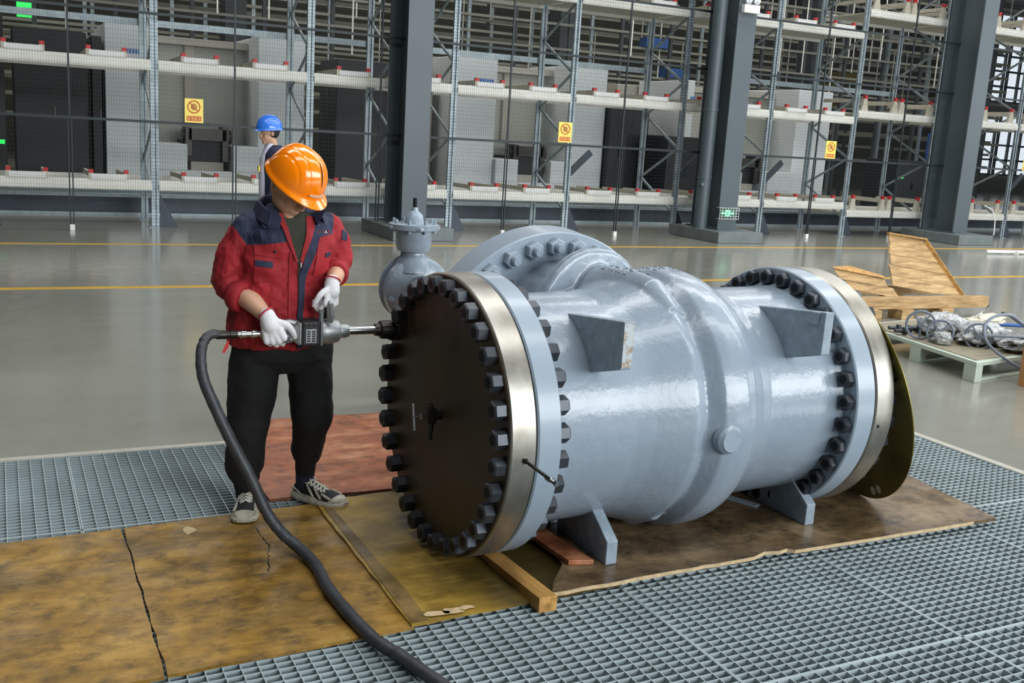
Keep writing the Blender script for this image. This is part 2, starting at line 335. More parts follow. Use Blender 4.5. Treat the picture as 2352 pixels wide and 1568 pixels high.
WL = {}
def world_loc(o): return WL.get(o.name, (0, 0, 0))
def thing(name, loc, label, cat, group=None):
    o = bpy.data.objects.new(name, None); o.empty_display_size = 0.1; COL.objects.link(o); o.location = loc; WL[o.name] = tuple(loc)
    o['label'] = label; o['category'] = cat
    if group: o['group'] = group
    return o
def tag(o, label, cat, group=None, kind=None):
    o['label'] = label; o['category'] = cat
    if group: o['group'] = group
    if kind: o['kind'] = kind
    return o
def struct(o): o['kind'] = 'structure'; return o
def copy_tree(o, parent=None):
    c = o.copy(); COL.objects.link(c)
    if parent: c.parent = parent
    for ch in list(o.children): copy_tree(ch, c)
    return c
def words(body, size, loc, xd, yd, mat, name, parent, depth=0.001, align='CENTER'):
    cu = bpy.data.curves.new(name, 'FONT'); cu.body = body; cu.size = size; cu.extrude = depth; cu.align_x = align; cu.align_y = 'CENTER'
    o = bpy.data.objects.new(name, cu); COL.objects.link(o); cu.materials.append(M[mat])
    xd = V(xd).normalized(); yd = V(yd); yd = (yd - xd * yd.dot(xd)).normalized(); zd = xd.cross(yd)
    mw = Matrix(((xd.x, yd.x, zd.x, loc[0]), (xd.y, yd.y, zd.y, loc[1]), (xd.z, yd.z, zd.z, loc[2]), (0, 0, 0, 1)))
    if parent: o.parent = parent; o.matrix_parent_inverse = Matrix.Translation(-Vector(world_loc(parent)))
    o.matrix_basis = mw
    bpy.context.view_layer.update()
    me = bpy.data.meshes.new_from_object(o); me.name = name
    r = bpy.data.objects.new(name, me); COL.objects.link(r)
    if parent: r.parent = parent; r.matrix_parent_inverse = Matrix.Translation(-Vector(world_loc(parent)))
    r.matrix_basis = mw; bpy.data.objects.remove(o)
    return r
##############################
STATED PROBLEM = Reproduce the listing above exactly, excluding all pictures.

CORRECT RESULT =
Keep writing the Blender script for this image. This is part 2, starting at line 335. More parts follow. Use Blender 4.5. Treat the picture as 2352 pixels wide and 1568 pixels high.
WL = {}
def world_loc(o): return WL.get(o.name, (0, 0, 0))
def thing(name, loc, label, cat, group=None):
    o = bpy.data.objects.new(name, None); o.empty_display_size = 0.1; COL.objects.link(o); o.location = loc; WL[o.name] = tuple(loc)
    o['label'] = label; o['category'] = cat
    if group: o['group'] = group
    return o
def tag(o, label, cat, group=None, kind=None):
    o['label'] = label; o['category'] = cat
    if group: o['group'] = group
    if kind: o['kind'] = kind
    return o
def struct(o): o['kind'] = 'structure'; return o
def copy_tree(o, parent=None):
    c = o.copy(); COL.objects.link(c)
    if parent: c.parent = parent
    for ch in list(o.children): copy_tree(ch, c)
    return c
def words(body, size, loc, xd, yd, mat, name, parent, depth=0.001, align='CENTER'):
    cu = bpy.data.curves.new(name, 'FONT'); cu.body = body; cu.size = size; cu.extrude = depth; cu.align_x = align; cu.align_y = 'CENTER'
    o = bpy.data.objects.new(name, cu); COL.objects.link(o); cu.materials.append(M[mat])
    xd = V(xd).normalized(); yd = V(yd); yd = (yd - xd * yd.dot(xd)).normalized(); zd = xd.cross(yd)
    mw = Matrix(((xd.x, yd.x, zd.x, loc[0]), (xd.y, yd.y, zd.y, loc[1]), (xd.z, yd.z, zd.z, loc[2]), (0, 0, 0, 1)))
    if parent: o.parent = parent; o.matrix_parent_inverse = Matrix.Translation(-Vector(world_loc(parent)))
    o.matrix_basis = mw
    bpy.context.view_layer.update()
    me = bpy.data.meshes.new_from_object(o); me.name = name
    r = bpy.data.objects.new(name, me); COL.objects.link(r)
    if parent: r.parent = parent; r.matrix_parent_inverse = Matrix.Translation(-Vector(world_loc(parent)))
    r.matrix_basis = mw; bpy.data.objects.remove(o)
    return r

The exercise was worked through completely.